Defense Minister Pavel Grachev said Wednesday that NATO expansion was the biggest threat to the Commonwealth of Independent States' security and the group should coordinate policy to oppose it.


Opening a CIS defense ministers' summit in Moscow, Grachev said the CIS was entering a new era of integration and hailed plans by four of its 12 member states to sign agreements Friday providing for closer contacts.


But he said some members of the CIS, created on the ashes of the Soviet Union in 1991, still faced internal conflicts and were threatened by NATO's plans to take in countries of eastern and central Europe.


"NATO expansion ... is the biggest negative factor for the security of the countries in the Commonwealth," Interfax quoted Grachev as saying.


Despite hearing Russia's opposition on a visit to Moscow last week, NATO Secretary General Javier Solana said in a radio interview in Paris on Wednesday that the military alliance's plans to expand eastwards were irreversible.


Solana plans to visit the former Soviet republic of Estonia on April 16 to 17 to discuss the Baltic nation's aspirations to join the alliance.


Interfax and Itar-Tass news agencies said Grachev called for the CIS states to "coordinate positions" on NATO's plans to enlarge, but gave no details of any proposals for a joint policy.


There was also no response from the governments of the CIS countries, at least one of which, Ukraine, has expressed interest in closer cooperation with NATO.


Russia says NATO enlargement would threaten its security, possibly taking the Western alliance right up to its border. President Boris Yeltsin appeared Monday to offer hope of a compromise, saying any new countries should be in NATO's political structure but outside its military organization.


Grachev's only concession appeared to be a statement that Russia would be ready for close cooperation with NATO if it did not enlarge.


Solana said the debate over NATO expansion was being driven by emotional arguments, due in part to the campaign for Russia's presidential election in June, but that the alliance could take steps to make its expansion easier for Moscow to accept.


"We must enlarge NATO. This is a decision that was taken in 1994, and we must do it, and we will do it with respect for Russia," Solana told the radio.


The CIS defense ministers were meeting mainly to discuss creation of a mutual air defense system.


Russia offered to pay for more than 50 percent of the costs of creating such a system.
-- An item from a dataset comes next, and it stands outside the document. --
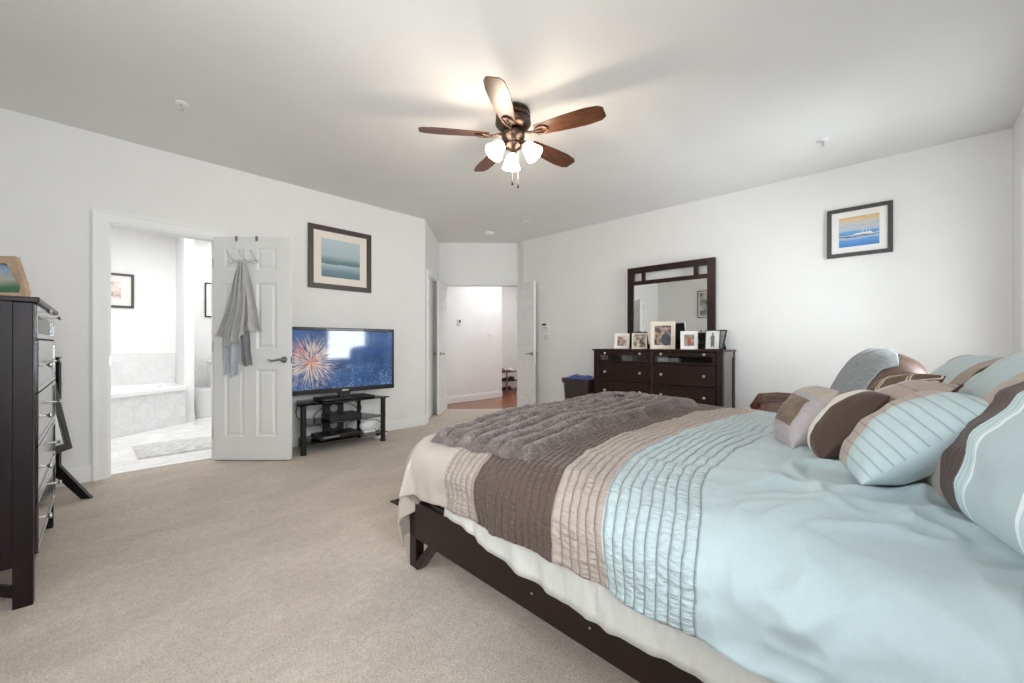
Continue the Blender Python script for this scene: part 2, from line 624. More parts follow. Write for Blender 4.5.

Documents on creating it were to be sent to each member state to discuss financing.


The summit coincided with new efforts towards reintegration in the CIS. Russia is to sign a treaty with Belarus on April 2 on creating a union with its neighbor, but not a new state.


Russia, Belarus, Kyrgyzstan and Kazakhstan will sign documents in Moscow on Friday providing for closer contacts, including expanding a customs union. "Today we are on the threshold of new integration processes," Grachev said.
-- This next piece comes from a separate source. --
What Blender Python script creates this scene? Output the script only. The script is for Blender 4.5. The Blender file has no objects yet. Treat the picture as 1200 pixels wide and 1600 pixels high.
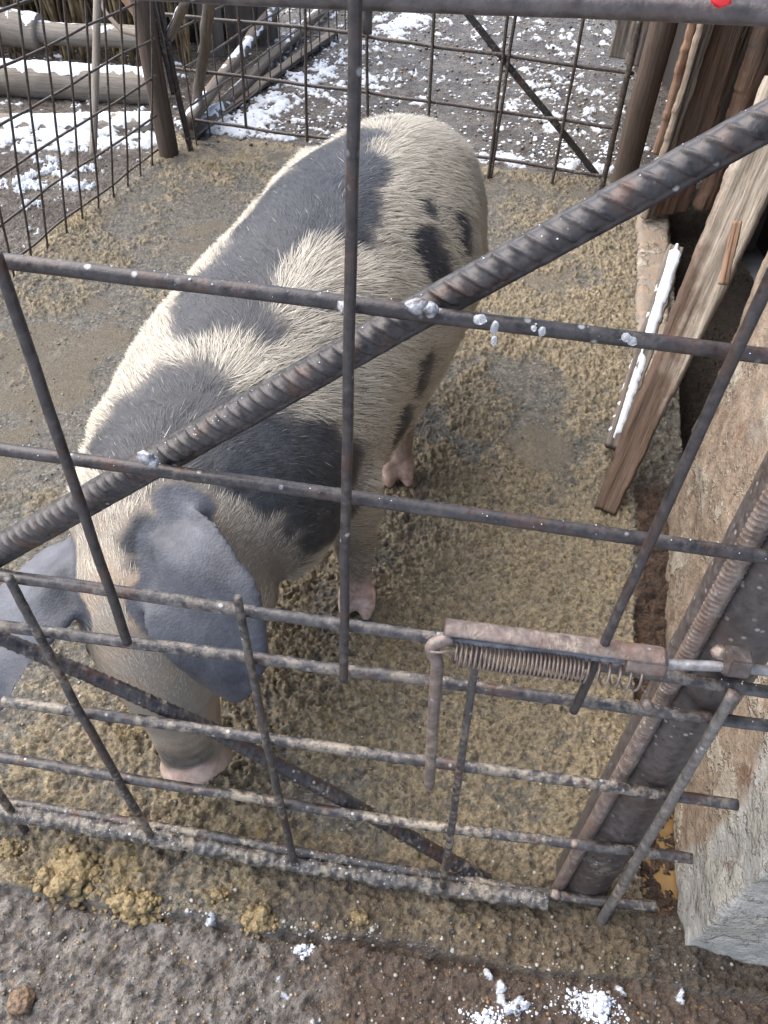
import bpy, bmesh, math, random
import numpy as np
from mathutils import Vector, Matrix
from mathutils.bvhtree import BVHTree

# ---------------------------------------------------------------- camera, sky, sun
S = bpy.context.scene
COL = S.collection
CH = 1.4
# rows: camera axes expressed in world space (slight roll, pitched about 46 degrees down)
_n = np.array([-40.0, -1150.0, -1200.0]); _n /= np.linalg.norm(_n)
_up = -_n
_f = np.array([0, 0, -1.0]); _y = _f - _up * (_f @ _up); _y /= np.linalg.norm(_y)
_x = np.cross(_y, _up)
RM = np.array([_x, _y, _up])
CAM = np.array([0, 0, CH])
cd = bpy.data.cameras.new('camera'); cam = bpy.data.objects.new('camera', cd); COL.objects.link(cam)
cd.sensor_fit = 'VERTICAL'; cd.sensor_height = 36; cd.sensor_width = 27; cd.lens = 27
cd.clip_start = 0.02; cd.clip_end = 500
M4 = Matrix([[*RM[0], 0], [*RM[1], 0], [*RM[2], CH], [0, 0, 0, 1]])
cam.matrix_world = M4
S.camera = cam

W = bpy.data.worlds.new('World'); S.world = W; W.use_nodes = True
wn = W.node_tree.nodes; wl = W.node_tree.links
sky = wn.new('ShaderNodeTexSky'); sky.sky_type = 'NISHITA'; sky.sun_disc = False
SUN_EL, SUN_AZ = math.radians(54), math.radians(-68)     # azimuth measured from +Y towards +X
sky.sun_elevation = SUN_EL; sky.sun_rotation = SUN_AZ
sky.air_density = 1.0; sky.dust_density = 3.0; sky.ozone_density = 1.0
bg = wn['Background']; bg.inputs['Strength'].default_value = 0.13
wl.new(sky.outputs[0], bg.inputs['Color'])
sd = bpy.data.lights.new('sun', 'SUN'); sd.energy = 2.7; sd.angle = math.radians(88); sd.color = (1.0, 0.965, 0.92)
sun = bpy.data.objects.new('sun', sd); COL.objects.link(sun)
sdir = Vector((math.sin(SUN_AZ) * math.cos(SUN_EL), math.cos(SUN_AZ) * math.cos(SUN_EL), math.sin(SUN_EL)))
sun.rotation_euler = sdir.to_track_quat('Z', 'Y').to_euler()
sun.location = sdir * 20
S.view_settings.view_transform = 'Standard'; S.view_settings.look = 'None'
S.view_settings.gamma = 1; S.view_settings.exposure = 1.36
S.cycles.max_bounces = 6

def ray(u, v):
    return RM @ np.array([(u - 600) / 1200.0, -(v - 800) / 1200.0, -1.0])
def onz(u, v, z=0.0):
    d = ray(u, v); return CAM + d * ((z - CH) / d[2])
def onpl(u, v, p, n):
    d = ray(u, v); return CAM + d * (((p - CAM) @ n) / (d @ n))
def depth(p):
    return -((RM.T @ (np.array(p) - CAM))[2])

# ---------------------------------------------------------------- helpers
def tag(o, label=None, cat=None, group=None, kind=None):
    if label: o['label'] = label
    if cat: o['category'] = cat
    if group: o['group'] = group
    if kind: o['kind'] = kind
    return o
def empty(name, loc=(0, 0, 0)):
    o = bpy.data.objects.new(name, None); o.location = loc; o.empty_display_size = 0.1
    COL.objects.link(o); return o
def link(name, me, mat=None, parent=None):
    o = bpy.data.objects.new(name, me); COL.objects.link(o)
    if mat: me.materials.append(mat)
    if parent is not None:
        o.parent = parent
        o.matrix_parent_inverse = Matrix.Translation(parent.location).inverted()
    return o
def mesh(name, V, Fs, mat=None, parent=None, smooth=True, attrs=None):
    V = np.asarray(V, dtype=np.float32)
    me = bpy.data.meshes.new(name)
    if isinstance(Fs, np.ndarray):
        n, k = Fs.shape
        me.vertices.add(len(V)); me.vertices.foreach_set('co', V.ravel())
        me.loops.add(n * k); me.loops.foreach_set('vertex_index', Fs.astype(np.int32).ravel())
        me.polygons.add(n); me.polygons.foreach_set('loop_start', np.arange(0, n * k, k, dtype=np.int32))
        me.update(calc_edges=True)
    else:
        me.from_pydata(V.tolist(), [], Fs)
    me.polygons.foreach_set('use_smooth', np.full(len(me.polygons), smooth))
    if attrs:
        for k_, a in attrs.items():
            at = me.attributes.new(k_, 'FLOAT', 'POINT'); at.data.foreach_set('value', np.asarray(a, np.float32))
    me.update()
    return link(name, me, mat, parent)

class MB:
    def __init__(s): s.V = []; s.F = []; s.n = 0
    def add(s, V, F):
        s.V.append(np.asarray(V, float)); s.F += [tuple(i + s.n for i in f) for f in F]; s.n += len(V)
    def build(s, name, mat, parent=None, smooth=True):
        return mesh(name, np.concatenate(s.V), s.F, mat, parent, smooth)

# numpy value noise
def _h(ix, iy, iz=0, seed=0):
    n = (ix.astype(np.int64) * 374761393 + iy.astype(np.int64) * 668265263 + np.asarray(iz).astype(np.int64) * 2147483647 + seed * 1274126177) & 0xffffffff
    n = ((n ^ (n >> 13)) * 1274126177) & 0xffffffff
    n = (n ^ (n >> 16)) & 0xffffffff
    n = (n * 2246822519) & 0xffffffff
    n = n ^ (n >> 15)
    return (n & 0xffffff) / float(0xffffff)
def vn2(x, y, seed=0):
    ix = np.floor(x); iy = np.floor(y); fx = x - ix; fy = y - iy
    fx = fx * fx * fx * (fx * (fx * 6 - 15) + 10); fy = fy * fy * fy * (fy * (fy * 6 - 15) + 10)
    a = _h(ix, iy, 0, seed); b = _h(ix + 1, iy, 0, seed); c = _h(ix, iy + 1, 0, seed); d = _h(ix + 1, iy + 1, 0, seed)
    return (a * (1 - fx) + b * fx) * (1 - fy) + (c * (1 - fx) + d * fx) * fy
def fbm2(x, y, oct=4, seed=0, gain=.5):
    s = 0; a = 1; t = 0
    for i in range(oct):
        cs, sn = math.cos(.7 * i + .3), math.sin(.7 * i + .3)
        s = s + a * vn2((x * cs - y * sn) * 2.03 ** i + 17.3 * i, (x * sn + y * cs) * 2.03 ** i - 9.1 * i, seed + i); t += a; a *= gain
    return s / t
def vn3(x, y, z, seed=0):
    iz = np.floor(z); fz = z - iz; fz = fz * fz * (3 - 2 * fz)
    def L(k):
        ix = np.floor(x); iy = np.floor(y); fx = x - ix; fy = y - iy
        fx = fx * fx * (3 - 2 * fx); fy = fy * fy * (3 - 2 * fy)
        a = _h(ix, iy, k, seed); b = _h(ix + 1, iy, k, seed); c = _h(ix, iy + 1, k, seed); d = _h(ix + 1, iy + 1, k, seed)
        return (a * (1 - fx) + b * fx) * (1 - fy) + (c * (1 - fx) + d * fx) * fy
    return L(iz) * (1 - fz) + L(iz + 1) * fz
def fbm3(P, sc, oct=3, seed=0):
    P = np.asarray(P) * sc; s = 0; a = 1; t = 0
    for i in range(oct):
        s = s + a * vn3(P[..., 0] * 2 ** i + 5.2 * i, P[..., 1] * 2 ** i + 3.1 * i, P[..., 2] * 2 ** i + 8.7 * i, seed + i); t += a; a *= .5
    return s / t
def worley2(x, y, seed=0):
    ix = np.floor(x); iy = np.floor(y); best = np.full(x.shape, 9.0)
    for dx in (-1, 0, 1):
        for dy in (-1, 0, 1):
            cx = ix + dx; cy = iy + dy
            px = cx + _h(cx, cy, 0, seed); py = cy + _h(cx, cy, 1, seed)
            best = np.minimum(best, (x - px) ** 2 + (y - py) ** 2)
    return np.sqrt(best)
def sstep(a, b, x):
    t = np.clip((x - a) / (b - a), 0, 1); return t * t * (3 - 2 * t)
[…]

Many former Soviet republics, facing economic hardship as independent states, want to increase cooperation and trade. But it is not clear how far such moves will go because some of the states fear renewed domination by Moscow.


Interfax said CIS peacekeeping efforts in Georgia's rebel Abkhazia province were also being discussed Wednesday. The agency mentioned no plans to discuss Russia's efforts to smash an independence drive in Chechnya.